-- Start Working data --

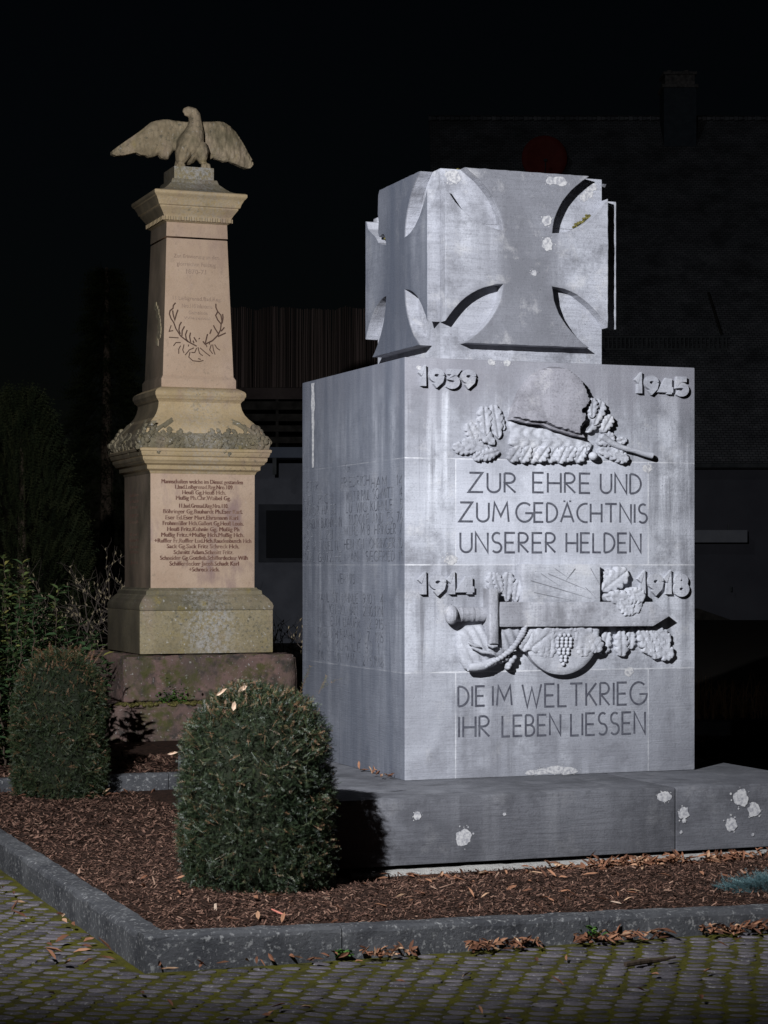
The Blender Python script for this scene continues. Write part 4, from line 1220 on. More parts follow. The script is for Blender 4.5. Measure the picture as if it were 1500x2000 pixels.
LW = [(790, 195), (740, 190), (660, 180), (600, 168), (540, 166), (480, 175), (430, 190), (390, 220), (330, 270), (250, 325), (170, 380), (100, 430), (62, 460), (62, 490), (100, 508), (180, 508), (250, 492), (290, 485), (330, 510), (380, 515), (410, 535), (450, 532), (500, 508), (525, 545), (590, 560), (640, 480), (720, 400)]
RW = [(880, 190), (940, 190), (1020, 188), (1090, 182), (1140, 190), (1200, 225), (1260, 285), (1320, 370), (1380, 470), (1430, 550), (1440, 600), (1420, 632), (1380, 640), (1320, 625), (1250, 595), (1190, 575), (1150, 582), (1110, 568), (1030, 545), (980, 570), (950, 540), (920, 420)]
for k, pol in enumerate((LW, RW)):
    q = [(lambda p: (p.x, p.z))(H4(x, z, .02)) for x, z in pol]
    fe = (lambda x, z: .007 * noise.noise((x * 14, z * 14, 2)) + (.006 * abs(math.sin(abs(x) * 42 + z * 26)) if z < .22 - .1 * abs(x) else .004 * noise.noise((x * 45, z * 45, 7))))
    fr_ = MB(); fr_.relief(q, .02, .014, .03, .07, .014, fn=fe, tilt=lambda x, z: -.06 * (abs(x) / .5) ** 2)
    bk_ = MB(); bk_.relief(q, .02, .014, .03, .07, .02, tilt=lambda x, z: .06 * (abs(x) / .5) ** 2)
    eb.add(fr_.v, fr_.f)
    eb.add([(x, .06 - y, z) for x, y, z in bk_.v], [f[::-1] for f in bk_.f])
eb.tube([H4(755, 560, .05), H4(735, 590, .09), H4(700, 640, .13)], [.07, .07, .05], 10, .5)
me_o = eb.build('eagle_body', SAND_EAGLE, eg, smooth=True, angle=80)
rm = me_o.modifiers.new('remesh', 'REMESH'); rm.mode = 'VOXEL'; rm.voxel_size = .0075; rm.use_smooth_shade = True

# ================================================================== PLANTS
def foliage_mat(name, stops, rough=.55, spec=.4, patch=(.0, .35)):
    m = Mat(name, rough, spec)
    b = m.ramp(m.tint(), *stops)
    b = m.mix(m.ramp(m.noise(4.5, detail=5), (.4, patch[0]), (.65, patch[1])), b, tuple(c * .5 for c in stops[1][1]))
    m.col(b)
    return m.m

YEW = foliage_mat('yew needles', ((0.0, (.004, .009, .004)), (.45, (.014, .024, .010)), (.78, (.034, .045, .018)), (.9, (.085, .07, .033)), (1.0, (.15, .08, .045))), .5, .35)
YEW_WARM = foliage_mat('browning yew needles', ((0.0, (.008, .016, .006)), (.5, (.020, .032, .012)), (.8, (.040, .046, .018)), (.92, (.12, .075, .035)), (1.0, (.17, .08, .045))), .55, .3)
m = Mat('yew twigs', .95, .05); m.col(m.mix(m.noise(40), (.006, .009, .006), (.02, .022, .014))); TWIG = m.m
m = Mat('bark', .95, .1); m.col(m.mix(m.noise(20, (1, 1, .2)), (.03, .022, .016), (.08, .06, .045))); m.bump(m.noise(30, (1, 1, .2)), .01); BARK = m.m


def sprigs(mb, pos, nor, length, needle, nw, pairs, spread, tints):
    """numpy: a flat feathered twig at each position, as triangles"""
    n = len(pos)
    d = nor + rng.normal(0, spread, (n, 3)); d[:, 2] += .15
    d /= np.linalg.norm(d, axis=1)[:, None]
    r = rng.normal(size=(n, 3)); s = np.cross(d, r); s /= np.linalg.norm(s, axis=1)[:, None]
    up = np.cross(s, d)
    L_ = length * rng.uniform(.6, 1.25, n)[:, None]
    Vs = []; Ts = []
    bend = up * rng.uniform(-.25, .25, n)[:, None] * L_
    for k in range(pairs):
        t = (k + .5) / pairs
        c = pos + d * L_ * t + bend * t * t
        for sg in (-1, 1):
            tip = c + (s * sg * .85 + d * .55 + up * rng.uniform(-.35, .5, n)[:, None]) * needle * (1 - .45 * t) * rng.uniform(.75, 1.2, n)[:, None]
            wv = d * nw
            Vs += [c - wv, c + wv, tip]
            Ts.append(np.clip(tints + rng.normal(0, .07, n), 0, 1))
    e = pos + d * L_ + bend
    q = s * nw * .7
    Vs += [pos - q - d * .02, pos + q - d * .02, e]
    Ts.append(np.clip(tints + .1, 0, 1))
    V3 = np.stack(Vs, 1).reshape(n, -1, 3, 3).reshape(-1, 3)
    T = np.stack(Ts, 1).reshape(-1)
    F = np.arange(len(V3)).reshape(-1, 3)
    mb.arr(V3, F, T)


def bush_profile(t, r, hgt, top):
    """t 0..1 along the outline from the ground to the crown tip -> radius, z"""
    return None


def make_yew(mat, r, hgt, seed, n=5200, dome=.40, warm_top=True):
    g = np.random.default_rng(seed)
    z0 = hgt - dome * 1.0
    side_a = 2 * math.pi * r * z0; cap_a = 2 * math.pi * r * r * .8
    n1 = int(n * side_a / (side_a + cap_a)); n2 = n - n1
    th = g.uniform(0, 2 * math.pi, n1); z = g.uniform(.0, z0, n1)
    low = np.clip(z / .12, 0, 1); rr = r * (.84 + .16 * low ** .5)
    pos = np.stack([np.cos(th) * rr, np.sin(th) * rr, z], 1)
    nor = np.stack([np.cos(th), np.sin(th), np.where(z < .1, -.3, .05)], 1)
    th2 = g.uniform(0, 2 * math.pi, n2); u = g.uniform(0, 1, n2) ** .62
    ph = u * math.pi / 2
    e = .92
    cx = np.sin(ph) ** e * r; cz = z0 + np.cos(ph) ** e * dome
    pos2 = np.stack([np.cos(th2) * cx, np.sin(th2) * cx, cz], 1)
    nor2 = np.stack([np.cos(th2) * np.sin(ph), np.sin(th2) * np.sin(ph), np.cos(ph)], 1)
    pos = np.concatenate([pos, pos2]); nor = np.concatenate([nor, nor2])
    lum = np.array([noise.noise((p[0] * 6 + seed, p[1] * 6, p[2] * 6)) + .6 * noise.noise((p[0] * 17, p[1] * 17, p[2] * 17 + seed)) for p in pos])
    pos = pos + nor * (lum[:, None] * .024 - .03 + g.uniform(-.035, .008, len(pos))[:, None])
    t = np.clip(.42 + lum * .3 + g.normal(0, .17, len(pos)), 0, .92)
    br = g.uniform(0, 1, len(pos)) < (.05 + (.16 if warm_top else 0) * np.clip((pos[:, 2] - z0) / dome, 0, 1))
    t[br] = g.uniform(.9, 1, br.sum())
    mb = MB()
    sprigs(mb, pos, nor, .032, .0115, .0014, 7, .95, t)
    # dark woody inside
    ins = MB()
    vs = []; fs = []; nn = 28; rows_ = 16
    for j in range(rows_ + 1):
        q = j / rows_
        if q < .6: zz = .02 + z0 * q / .6; rj = (r - .075) * (.84 + .16 * min(1, zz / .12))
        else:
            p_ = (1 - (q - .6) / .4) * math.pi / 2; rj = max(.01, (r - .075) * math.sin(p_) ** e); zz = z0 + (dome - .07) * math.cos(p_) ** e
        for k in range(nn):
            a = 2 * math.pi * k / nn; b = 1 + .07 * noise.noise((math.cos(a) * 3, math.sin(a) * 3, zz * 6 + seed))
            vs.append((rj * b * math.cos(a), rj * b * math.sin(a), zz))
    for j in range(rows_):
        for k in range(nn): fs.append((j * nn + k, j * nn + (k + 1) % nn, (j + 1) * nn + (k + 1) % nn, (j + 1) * nn + k))
    ins.add(vs, fs)
    return mb, ins

# near yew
bp = Vector((-.597, 9.98, .085))
y1 = thing('clipped_yew', 'clipped dark green yew bush with rounded top standing nearest, in front of the grey memorial', 'bush', bp, 0, 'clipped yew bushes in the mulch bed')
f_, i_ = make_yew(YEW, .38, .985, 3, 15000, .40)
for _ in range(3):      # stray shoots
    a = random.uniform(0, 6.28); p0 = Vector((.3 * math.cos(a), .3 * math.sin(a), .95 + random.uniform(-.08, .05)))
    sprigs(f_, np.array([p0[:]]), np.array([[math.cos(a) * .6, math.sin(a) * .6, .9]]), .11, .02, .0017, 12, .2, np.array([.88]))
f_.build('foliage', YEW, y1); i_.build('branches', TWIG, y1)
sx = MB(); sx.tube([(0, 0, -.03), (.01, 0, .15), (0, .01, .4)], [.045, .035, .03], 8); sx.build('trunk', BARK, y1)

bp2 = Vector((-2.11, 13.85, .09))
y2 = thing('clipped_yew', 'dimmer rounded yew bush with reddish brown shoots on top, left of the column steps', 'bush', bp2, 0, 'clipped yew bushes in the mulch bed')
f_, i_ = make_yew(YEW_WARM, .33, .99, 11, 9000, .40)
for _ in range(26):
    a = random.uniform(0, 6.28); rr = random.uniform(.05, .24); p0 = Vector((rr * math.cos(a), rr * math.sin(a), .95 - rr * .25))
    sprigs(f_, np.array([p0[:]]), np.array([[math.cos(a) * .7, math.sin(a) * .7, .6]]), .09, .018, .0017, 10, .4, np.array([.97]))
f_.build('foliage', YEW_WARM, y2); i_.build('branches', TWIG, y2)
sx = MB(); sx.tube([(0, 0, -.03), (.01, 0, .15), (0, .01, .4)], [.045, .035, .03], 8); sx.build('trunk', BARK, y2)

# shed leaves caught on the near yew
m = Mat('pale dry leaf', .85, .2); m.col(m.mix(m.noise(40), (.30, .19, .12), (.42, .32, .25))); DRY = m.m
for lab, X, Y, d, l, wd, a in (('long tan dry leaf lying on top of the near yew bush', 432, 1352, 9.89, .065, .014, 35), ('pale triangular dry leaf stuck in the front of the near yew bush', 457, 1379, 9.71, .045, .02, 80), ('curled grey dry leaf lying on the near yew bush beside the tan one', 474, 1345, 9.89, .05, .02, 30), ('pale dry leaf poking out of the left flank of the near yew bush', 337, 1471, 9.9, .05, .012, 10)):
    lb = MB(); c = at(X, Y, d); ca, sa = math.cos(R(a)), math.sin(R(a))
    q = [(-l / 2, 0, 0), (-l * .2, .0, -wd / 2), (l * .2, .004, -wd / 2 * .8), (l / 2, 0, 0), (l * .2, .004, wd / 2), (-l * .2, 0, wd / 2), (0, .008, 0)]
    lb.add([(x * ca - z * sa, y, x * sa + z * ca) for x, y, z in q], [(0, 1, 6), (1, 2, 6), (2, 3, 6), (3, 4, 6), (4, 5, 6), (5, 0, 6)])
    o = lb.build('dry_leaf', DRY); o.location = c; tag(o, lab, 'leaf', 'dry leaves caught on the yew')


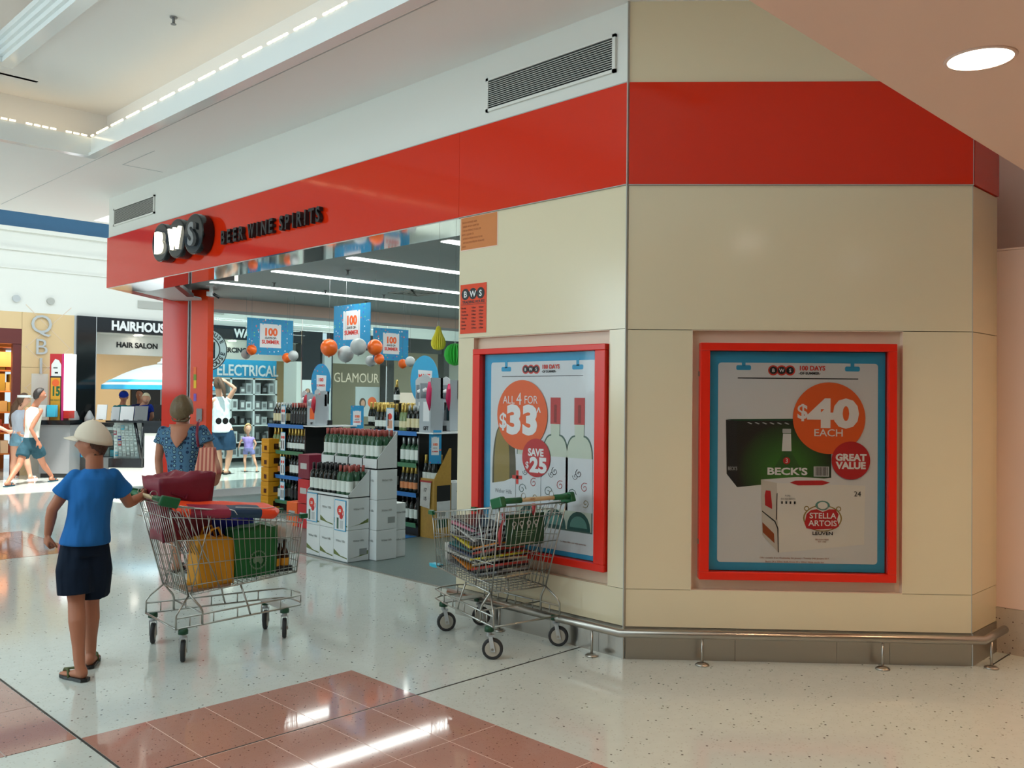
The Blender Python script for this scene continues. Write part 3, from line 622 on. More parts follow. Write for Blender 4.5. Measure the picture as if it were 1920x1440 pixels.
for i, (d_, a, b) in enumerate((('Monday', '9.00am', '8.00pm'), ('Tuesday', '9.00am', '8.00pm'), ('Wednesday', '9.00am', '8.00pm'), ('Thursday', '9.00am', '9.00pm'), ('Friday', '9.00am', '9.00pm'), ('Saturday', '9.00am', '7.00pm'), ('Sunday', '10.00am', '6.00pm'))):
    for s, xx in ((d_, -1.545), (a, -1.435), (b, -1.355)): text('lettering', s, t, xx, 2.268 - .025 * i, .013, 'ink', y=-.0038, align='LEFT', bold=.01, ext=.0002, sx=.85)

def frame_box(t, x0, x1, z0, z1, ix0, ix1, iz0, iz1):
    mb = MB(); y0, y1 = -.028, .042
    for a in (((x0, y0, iz1), (x1, y1, z1)), ((x0, y0, z0), (x1, y1, iz0)), ((x0, y0, iz0), (ix0, y1, iz1)), ((ix1, y0, iz0), (x1, y1, iz1))): mb.box(*a)
    bevel(obj('frame', mb, 'redframe', t), .004)
    obj('backing_board', MB().box((ix0 - .01, .034, iz0 - .01), (ix1 + .01, .042, iz1 + .01)), 'black', t)
    obj('poster_sheet', MB().box((ix0 + .004, .026, iz0 + .004), (ix1 - .004, .030, iz1 - .004)), 'blue', t)
    return t

def cover(t, ix0, ix1, iz0, iz1): obj('clear_cover', MB().box((ix0, .004, iz0), (ix1, .006, iz1)), 'cover', t)
PY = .024
def pr(name, pts, t, m, lay=0): return flat(name, pts, t, m, PY - .0011 * lay, .0009)
def ptext(s, t, x, z, h, m, lay=6, **k): return text('lettering', s, t, x, z, h, m, y=PY - .0011 * lay, ext=.0002, **k)
def header(t, lx, lz, s):
    for i, ch in enumerate('BWS'):
        pr('logo_ring', disc(.042 * s, lx + .068 * s * i, lz, 24), t, 'inkred', 2)
    for i, ch in enumerate('BWS'):
        pr('logo_disc', disc(.031 * s, lx + .068 * s * i, lz, 24), t, 'ink', 3); ptext(ch, t, lx + .068 * s * i, lz - .014 * s, .028 * s, 'white', 4, bold=.02)
    ptext('100 DAYS', t, lx + .205 * s, lz + .002, .036 * s, 'inkred', 4, align='LEFT', bold=.05, sx=.98)
    ptext('-OF SUMMER-', t, lx + .205 * s, lz - .032 * s, .020 * s, 'ink', 4, align='LEFT', bold=.04, sx=1.02)
def clip(t, x, z, s):
    pr('clip_print', rrect(x - .048 * s, z - .024 * s, x + .048 * s, z + .008 * s, .01), t, 'blue', 2); pr('clip_print', rect(x - .012 * s, z, x + .012 * s, z + .05 * s), t, 'blue', 2)
MT['paper'] = mat('poster_paper', srgb(222, 224, 226), .5)
# ---- poster 1 (facade)
t1 = onF('poster_case', 'red framed poster case with wine bottles and ALL 4 FOR $33 offer, behind the trolley', 'poster')
frame_box(t1, -1.392, -.152, .513, 1.965, -1.318, -.238, .560, 1.925)
pr('paper_print', rrect(-1.245, .596, -.270, 1.866, .02), t1, 'paper', 1)
clip(t1, -1.091, 1.824, 1); clip(t1, -.422, 1.829, 1); header(t1, -.900, 1.812, .76); pr('rule', rect(-1.133, 1.762, -.375, 1.766), t1, 'ink', 2)
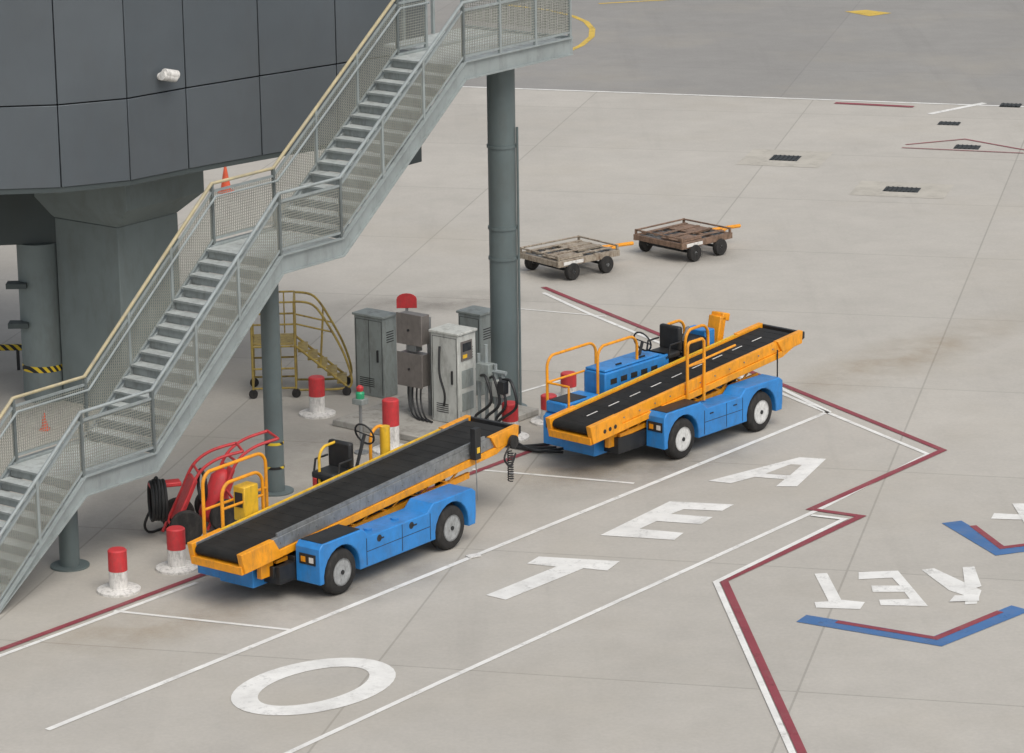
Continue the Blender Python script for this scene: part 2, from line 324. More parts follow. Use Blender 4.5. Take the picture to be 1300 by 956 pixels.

-- End Working data --

*Given request*
For each line of the listing that holds the word "scene", show that line.

*Response*
The Blender Python script for this scene continues. Write part 4, from line 1220 on. More parts follow. The script is for Blender 4.5. Measure the picture as if it were 1500x2000 pixels.
The Blender Python script for this scene continues. Write part 3, from line 622 on. More parts follow. Write for Blender 4.5. Measure the picture as if it were 1920x1440 pixels.
Continue the Blender Python script for this scene: part 2, from line 324. More parts follow. Use Blender 4.5. Take the picture to be 1300 by 956 pixels.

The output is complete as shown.